• TASK PROMPT:
Using the data below, repeat all of it precisely.

• DATA LINES:
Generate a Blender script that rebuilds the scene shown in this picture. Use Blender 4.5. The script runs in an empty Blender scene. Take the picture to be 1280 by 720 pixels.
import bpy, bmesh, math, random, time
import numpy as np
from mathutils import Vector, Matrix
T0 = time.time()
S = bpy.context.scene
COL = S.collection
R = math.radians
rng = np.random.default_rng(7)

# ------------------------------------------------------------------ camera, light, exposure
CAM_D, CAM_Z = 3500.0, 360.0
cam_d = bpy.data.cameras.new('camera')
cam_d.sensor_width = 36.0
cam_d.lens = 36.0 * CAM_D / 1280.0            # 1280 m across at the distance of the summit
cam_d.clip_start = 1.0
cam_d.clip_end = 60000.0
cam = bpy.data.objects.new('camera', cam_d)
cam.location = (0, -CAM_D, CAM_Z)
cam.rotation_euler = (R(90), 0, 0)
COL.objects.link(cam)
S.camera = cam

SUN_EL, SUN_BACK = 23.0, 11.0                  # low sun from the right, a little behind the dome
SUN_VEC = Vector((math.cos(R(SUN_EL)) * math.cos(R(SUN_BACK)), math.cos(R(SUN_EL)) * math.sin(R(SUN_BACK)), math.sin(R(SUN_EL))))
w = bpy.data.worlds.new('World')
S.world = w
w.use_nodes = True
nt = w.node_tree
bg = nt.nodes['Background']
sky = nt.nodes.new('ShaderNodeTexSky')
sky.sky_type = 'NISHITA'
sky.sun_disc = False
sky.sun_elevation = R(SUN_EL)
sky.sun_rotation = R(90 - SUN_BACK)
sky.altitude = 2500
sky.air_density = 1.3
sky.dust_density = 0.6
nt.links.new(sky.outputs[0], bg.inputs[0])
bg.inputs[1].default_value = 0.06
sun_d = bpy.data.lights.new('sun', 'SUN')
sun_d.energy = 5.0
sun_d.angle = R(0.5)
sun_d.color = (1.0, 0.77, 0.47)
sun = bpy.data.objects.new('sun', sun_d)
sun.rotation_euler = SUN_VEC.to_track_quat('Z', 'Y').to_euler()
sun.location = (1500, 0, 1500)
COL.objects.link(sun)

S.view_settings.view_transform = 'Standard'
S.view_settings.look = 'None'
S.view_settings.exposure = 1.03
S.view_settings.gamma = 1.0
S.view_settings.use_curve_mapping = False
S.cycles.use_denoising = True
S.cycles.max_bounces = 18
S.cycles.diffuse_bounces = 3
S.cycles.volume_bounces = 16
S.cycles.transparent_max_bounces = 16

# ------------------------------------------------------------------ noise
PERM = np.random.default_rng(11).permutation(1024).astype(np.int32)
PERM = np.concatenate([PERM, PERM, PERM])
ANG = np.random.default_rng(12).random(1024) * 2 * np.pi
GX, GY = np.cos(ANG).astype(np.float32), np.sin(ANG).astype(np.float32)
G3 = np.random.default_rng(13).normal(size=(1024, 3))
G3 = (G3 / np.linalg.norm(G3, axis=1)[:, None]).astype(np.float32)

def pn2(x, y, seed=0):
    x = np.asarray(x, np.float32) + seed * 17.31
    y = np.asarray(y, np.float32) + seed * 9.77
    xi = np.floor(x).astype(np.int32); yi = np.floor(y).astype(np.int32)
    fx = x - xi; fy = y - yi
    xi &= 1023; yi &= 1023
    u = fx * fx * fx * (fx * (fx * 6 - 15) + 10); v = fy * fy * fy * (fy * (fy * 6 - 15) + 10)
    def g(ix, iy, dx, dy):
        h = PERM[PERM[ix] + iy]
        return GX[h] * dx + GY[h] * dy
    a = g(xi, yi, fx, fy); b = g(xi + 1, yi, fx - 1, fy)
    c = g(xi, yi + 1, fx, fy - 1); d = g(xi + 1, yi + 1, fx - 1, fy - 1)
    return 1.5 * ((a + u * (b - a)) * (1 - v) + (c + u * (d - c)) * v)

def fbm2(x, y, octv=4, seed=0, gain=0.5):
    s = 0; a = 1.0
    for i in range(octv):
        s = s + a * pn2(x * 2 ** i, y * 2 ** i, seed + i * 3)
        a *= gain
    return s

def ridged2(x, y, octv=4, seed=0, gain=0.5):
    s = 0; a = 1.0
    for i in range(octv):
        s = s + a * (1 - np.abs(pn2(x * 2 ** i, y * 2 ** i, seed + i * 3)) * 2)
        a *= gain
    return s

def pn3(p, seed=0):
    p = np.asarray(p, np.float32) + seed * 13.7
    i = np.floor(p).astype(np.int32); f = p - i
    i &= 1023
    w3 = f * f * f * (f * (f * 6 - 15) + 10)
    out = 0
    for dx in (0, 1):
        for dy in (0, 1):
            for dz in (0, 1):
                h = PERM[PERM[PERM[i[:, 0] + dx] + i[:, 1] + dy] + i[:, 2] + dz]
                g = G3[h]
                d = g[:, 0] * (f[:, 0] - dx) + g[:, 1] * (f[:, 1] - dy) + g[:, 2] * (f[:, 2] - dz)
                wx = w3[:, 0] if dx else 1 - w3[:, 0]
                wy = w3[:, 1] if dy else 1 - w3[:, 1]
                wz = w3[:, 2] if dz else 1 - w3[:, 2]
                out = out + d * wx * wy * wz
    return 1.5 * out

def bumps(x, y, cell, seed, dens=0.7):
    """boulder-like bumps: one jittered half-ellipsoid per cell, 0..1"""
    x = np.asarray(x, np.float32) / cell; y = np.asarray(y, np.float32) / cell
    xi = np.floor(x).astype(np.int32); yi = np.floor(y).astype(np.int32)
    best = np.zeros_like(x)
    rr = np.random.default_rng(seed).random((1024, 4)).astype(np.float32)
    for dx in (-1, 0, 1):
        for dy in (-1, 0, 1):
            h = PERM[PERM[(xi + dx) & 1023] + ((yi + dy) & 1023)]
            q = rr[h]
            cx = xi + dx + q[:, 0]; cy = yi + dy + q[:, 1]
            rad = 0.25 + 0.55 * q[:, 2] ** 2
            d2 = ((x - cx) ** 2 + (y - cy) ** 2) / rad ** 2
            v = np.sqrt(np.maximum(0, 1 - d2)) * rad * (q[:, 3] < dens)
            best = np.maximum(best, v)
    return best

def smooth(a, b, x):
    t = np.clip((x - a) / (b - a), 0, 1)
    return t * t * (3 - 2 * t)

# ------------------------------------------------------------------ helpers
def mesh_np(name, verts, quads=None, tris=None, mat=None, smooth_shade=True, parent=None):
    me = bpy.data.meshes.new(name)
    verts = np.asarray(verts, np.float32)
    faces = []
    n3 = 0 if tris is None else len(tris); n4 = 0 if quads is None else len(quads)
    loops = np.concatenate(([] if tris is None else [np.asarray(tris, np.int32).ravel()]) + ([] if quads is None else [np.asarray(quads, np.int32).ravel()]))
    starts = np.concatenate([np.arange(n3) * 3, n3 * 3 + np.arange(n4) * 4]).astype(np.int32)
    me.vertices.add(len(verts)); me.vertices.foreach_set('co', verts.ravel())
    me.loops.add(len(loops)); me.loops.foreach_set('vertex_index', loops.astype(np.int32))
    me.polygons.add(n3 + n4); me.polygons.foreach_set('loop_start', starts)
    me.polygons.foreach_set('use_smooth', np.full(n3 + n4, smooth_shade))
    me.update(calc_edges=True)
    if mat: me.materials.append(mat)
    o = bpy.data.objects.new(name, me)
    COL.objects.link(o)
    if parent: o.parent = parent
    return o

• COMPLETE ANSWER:
Generate a Blender script that rebuilds the scene shown in this picture. Use Blender 4.5. The script runs in an empty Blender scene. Take the picture to be 1280 by 720 pixels.
import bpy, bmesh, math, random, time
import numpy as np
from mathutils import Vector, Matrix
T0 = time.time()
S = bpy.context.scene
COL = S.collection
R = math.radians
rng = np.random.default_rng(7)

# ------------------------------------------------------------------ camera, light, exposure
CAM_D, CAM_Z = 3500.0, 360.0
cam_d = bpy.data.cameras.new('camera')
cam_d.sensor_width = 36.0
cam_d.lens = 36.0 * CAM_D / 1280.0            # 1280 m across at the distance of the summit
cam_d.clip_start = 1.0
cam_d.clip_end = 60000.0
cam = bpy.data.objects.new('camera', cam_d)
cam.location = (0, -CAM_D, CAM_Z)
cam.rotation_euler = (R(90), 0, 0)
COL.objects.link(cam)
S.camera = cam

SUN_EL, SUN_BACK = 23.0, 11.0                  # low sun from the right, a little behind the dome
SUN_VEC = Vector((math.cos(R(SUN_EL)) * math.cos(R(SUN_BACK)), math.cos(R(SUN_EL)) * math.sin(R(SUN_BACK)), math.sin(R(SUN_EL))))
w = bpy.data.worlds.new('World')
S.world = w
w.use_nodes = True
nt = w.node_tree
bg = nt.nodes['Background']
sky = nt.nodes.new('ShaderNodeTexSky')
sky.sky_type = 'NISHITA'
sky.sun_disc = False
sky.sun_elevation = R(SUN_EL)
sky.sun_rotation = R(90 - SUN_BACK)
sky.altitude = 2500
sky.air_density = 1.3
sky.dust_density = 0.6
nt.links.new(sky.outputs[0], bg.inputs[0])
bg.inputs[1].default_value = 0.06
sun_d = bpy.data.lights.new('sun', 'SUN')
sun_d.energy = 5.0
sun_d.angle = R(0.5)
sun_d.color = (1.0, 0.77, 0.47)
sun = bpy.data.objects.new('sun', sun_d)
sun.rotation_euler = SUN_VEC.to_track_quat('Z', 'Y').to_euler()
sun.location = (1500, 0, 1500)
COL.objects.link(sun)

S.view_settings.view_transform = 'Standard'
S.view_settings.look = 'None'
S.view_settings.exposure = 1.03
S.view_settings.gamma = 1.0
S.view_settings.use_curve_mapping = False
S.cycles.use_denoising = True
S.cycles.max_bounces = 18
S.cycles.diffuse_bounces = 3
S.cycles.volume_bounces = 16
S.cycles.transparent_max_bounces = 16

# ------------------------------------------------------------------ noise
PERM = np.random.default_rng(11).permutation(1024).astype(np.int32)
PERM = np.concatenate([PERM, PERM, PERM])
ANG = np.random.default_rng(12).random(1024) * 2 * np.pi
GX, GY = np.cos(ANG).astype(np.float32), np.sin(ANG).astype(np.float32)
G3 = np.random.default_rng(13).normal(size=(1024, 3))
G3 = (G3 / np.linalg.norm(G3, axis=1)[:, None]).astype(np.float32)

def pn2(x, y, seed=0):
    x = np.asarray(x, np.float32) + seed * 17.31
    y = np.asarray(y, np.float32) + seed * 9.77
    xi = np.floor(x).astype(np.int32); yi = np.floor(y).astype(np.int32)
    fx = x - xi; fy = y - yi
    xi &= 1023; yi &= 1023
    u = fx * fx * fx * (fx * (fx * 6 - 15) + 10); v = fy * fy * fy * (fy * (fy * 6 - 15) + 10)
    def g(ix, iy, dx, dy):
        h = PERM[PERM[ix] + iy]
        return GX[h] * dx + GY[h] * dy
    a = g(xi, yi, fx, fy); b = g(xi + 1, yi, fx - 1, fy)
    c = g(xi, yi + 1, fx, fy - 1); d = g(xi + 1, yi + 1, fx - 1, fy - 1)
    return 1.5 * ((a + u * (b - a)) * (1 - v) + (c + u * (d - c)) * v)

def fbm2(x, y, octv=4, seed=0, gain=0.5):
    s = 0; a = 1.0
    for i in range(octv):
        s = s + a * pn2(x * 2 ** i, y * 2 ** i, seed + i * 3)
        a *= gain
    return s

def ridged2(x, y, octv=4, seed=0, gain=0.5):
    s = 0; a = 1.0
    for i in range(octv):
        s = s + a * (1 - np.abs(pn2(x * 2 ** i, y * 2 ** i, seed + i * 3)) * 2)
        a *= gain
    return s

def pn3(p, seed=0):
    p = np.asarray(p, np.float32) + seed * 13.7
    i = np.floor(p).astype(np.int32); f = p - i
    i &= 1023
    w3 = f * f * f * (f * (f * 6 - 15) + 10)
    out = 0
    for dx in (0, 1):
        for dy in (0, 1):
            for dz in (0, 1):
                h = PERM[PERM[PERM[i[:, 0] + dx] + i[:, 1] + dy] + i[:, 2] + dz]
                g = G3[h]
                d = g[:, 0] * (f[:, 0] - dx) + g[:, 1] * (f[:, 1] - dy) + g[:, 2] * (f[:, 2] - dz)
                wx = w3[:, 0] if dx else 1 - w3[:, 0]
                wy = w3[:, 1] if dy else 1 - w3[:, 1]
                wz = w3[:, 2] if dz else 1 - w3[:, 2]
                out = out + d * wx * wy * wz
    return 1.5 * out

def bumps(x, y, cell, seed, dens=0.7):
    """boulder-like bumps: one jittered half-ellipsoid per cell, 0..1"""
    x = np.asarray(x, np.float32) / cell; y = np.asarray(y, np.float32) / cell
    xi = np.floor(x).astype(np.int32); yi = np.floor(y).astype(np.int32)
    best = np.zeros_like(x)
    rr = np.random.default_rng(seed).random((1024, 4)).astype(np.float32)
    for dx in (-1, 0, 1):
        for dy in (-1, 0, 1):
            h = PERM[PERM[(xi + dx) & 1023] + ((yi + dy) & 1023)]
            q = rr[h]
            cx = xi + dx + q[:, 0]; cy = yi + dy + q[:, 1]
            rad = 0.25 + 0.55 * q[:, 2] ** 2
            d2 = ((x - cx) ** 2 + (y - cy) ** 2) / rad ** 2
            v = np.sqrt(np.maximum(0, 1 - d2)) * rad * (q[:, 3] < dens)
            best = np.maximum(best, v)
    return best

def smooth(a, b, x):
    t = np.clip((x - a) / (b - a), 0, 1)
    return t * t * (3 - 2 * t)

# ------------------------------------------------------------------ helpers
def mesh_np(name, verts, quads=None, tris=None, mat=None, smooth_shade=True, parent=None):
    me = bpy.data.meshes.new(name)
    verts = np.asarray(verts, np.float32)
    faces = []
    n3 = 0 if tris is None else len(tris); n4 = 0 if quads is None else len(quads)
    loops = np.concatenate(([] if tris is None else [np.asarray(tris, np.int32).ravel()]) + ([] if quads is None else [np.asarray(quads, np.int32).ravel()]))
    starts = np.concatenate([np.arange(n3) * 3, n3 * 3 + np.arange(n4) * 4]).astype(np.int32)
    me.vertices.add(len(verts)); me.vertices.foreach_set('co', verts.ravel())
    me.loops.add(len(loops)); me.loops.foreach_set('vertex_index', loops.astype(np.int32))
    me.polygons.add(n3 + n4); me.polygons.foreach_set('loop_start', starts)
    me.polygons.foreach_set('use_smooth', np.full(n3 + n4, smooth_shade))
    me.update(calc_edges=True)
    if mat: me.materials.append(mat)
    o = bpy.data.objects.new(name, me)
    COL.objects.link(o)
    if parent: o.parent = parent
    return o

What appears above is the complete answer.